In his interview, Johnson tells a story of something he experienced in segregated society. One day, he and his daughter were walking home, and she had to use the restroom. But since Johnson and his daughter were black, they were unable to simply walk into a store so she could. He said a white man could walk into any store or hotel they wanted if they were in the same situation, but he and his daughter couldn’t.

It was situations like these that inspired him to challenge higher education in Kentucky, despite many telling him to give up.

“I am not going to let anyone convince me that I was wrong for raising hell about it,” Johnson said.

According to Johnson, he challenged UK on the basis of the 1896 Plessy v. Ferguson ruling by the U.S. Supreme Court.
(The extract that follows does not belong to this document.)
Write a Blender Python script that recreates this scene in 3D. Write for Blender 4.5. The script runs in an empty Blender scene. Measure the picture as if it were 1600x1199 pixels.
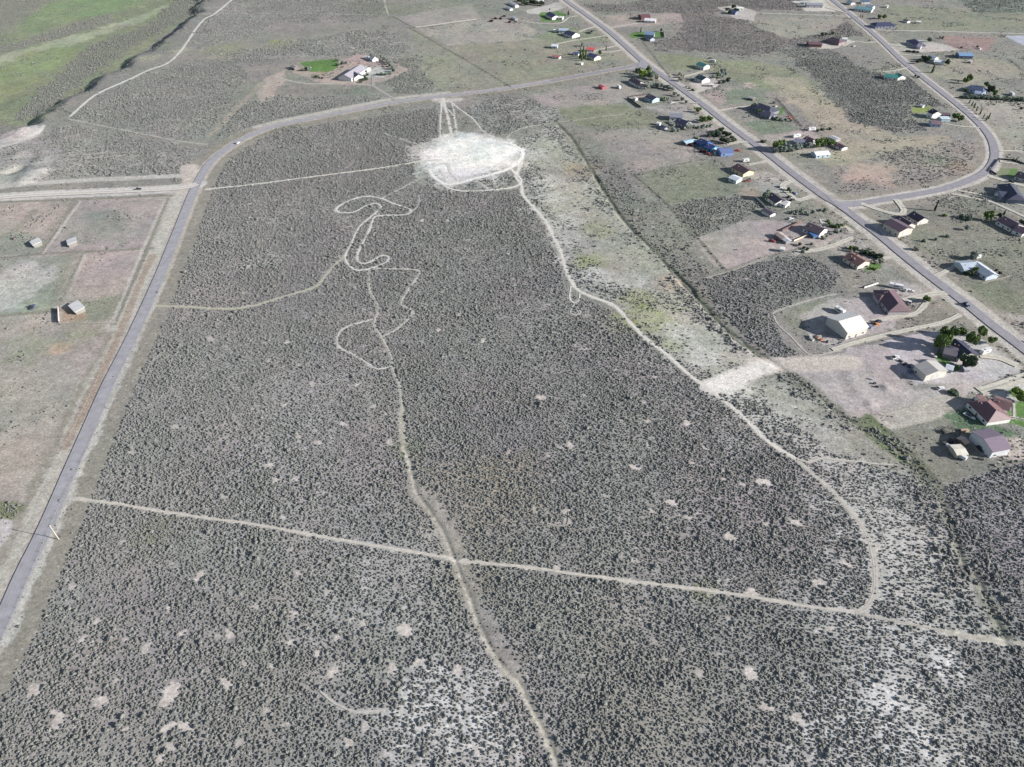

This case established that institutions may separate people based on race, but the separated institutions must be equal to one another.

By April of 1949, Federal Judge H. Church Ford ruled that UK must admit black students to the university.

“Judge Ford said the testimony showed facilities at Kentucky State College at Frankfort were not equal to those at the University,” the Kernel reported.

He ruled that until there was an equal program in Kentucky that black students could attend, UK’s graduate program must desegregate.

“Until the state shall establish a graduate school substantially equal to the graduate school at the University of Kentucky, it must admit Negroes on the same basis as whites,” Judge Ford said in his ruling.

Johnson, and other black students, were now legally permitted to enroll in UK’s graduate program.

Though the ruling was a success for black students across the state, there was still much fear of retaliation from students and teachers attending UK at the time. Because of this fear, Johnson started school in the summer of 1949 as a 43-year-old graduate student, a time of year where fewer students would be on campus.

“A lot of times when something is occurring for the first time, people don’t quite know how to react on either side,” George Wright, a UK alumnus and now Texas A&M professor said. “Notice I didn’t necessarily say people were hostile, but it’s hard in a lot of instances for folks to reach out to, quote, ‘the other side.’”

Wright has been brought to UK this school year as a visiting professor of history. His presence on campus is part of the celebration of the school being integrated for 70 years.

Back when he was still in graduate school, Wright wrote his doctoral thesis on Johnson, whom he met in the early 1970s, around 25 years after Johnson had challenged UK in a legal battle. He wanted to find out about the history of black people in Louisville, where Johnson lived and taught high school history, economics and mathematics.

In Wright’s interviews with Johnson, he found that not only did Johnson never graduate from UK, but he never intended to graduate from the program he was enrolled in, the master’s program of history. Instead, Johnson’s goal was simply to make it possible for future black students to be a part of the graduate program.

“And it was the same in a lot of the states, such as Texas where I have lived for many years,” Wright said. “The first black student admitted to law school there did not intend to graduate.”

Wright said Johnson came and took courses to “open the doors for other students.” The intention was never to graduate, but to pave the way for prospective black UK students.

“Ironically, 19 years later, I enrolled at as a history undergraduate major at UK,” Wright said. “I wasn’t the first, but you see, he had opened the doors for us. I would eventually go to graduate school in history at UK. He had opened the door for people like me and for many people that I didn’t even know.”

Though Johnson never graduated from UK, Wright said Johnson was given an honorary degree by the school 30 years later.

Johnson died in 1997, but his legacy at UK still lives on. In 2015, the university named a dormitory after him, Lyman T. Johnson Hall, located on Hilltop Avenue across from the William T. Young Library. Among this, there are awards available to students in his name, such as the Lyman T. Johnson Diversity Fellowship.

Now, 70 years later, UK is honoring what Johnson did, even though they were on the other side of the lawsuit so many years ago.

“We recognize this year-long event as a commemorative anniversary of 70 years of integration rather than a celebration,” Vice President of the Office for Institutional Diversity at UK Sonja Feist-Price said. “This time of remembrance allows us to reflect on our journey… For African Americans, this journey began with Mr. Lyman T. Johnson; however, his impact transcends race/ethnicity and speaks to the rich diversity, inclusion and belonging we currently have and seek to enhance.”

In the fall semester of 2019, UK has 2,011 enrolled black students into both the undergraduate and graduate programs.  

“Mr. Johnson would encourage us to continue pushing the wagon up the hill,” Feist-Price said.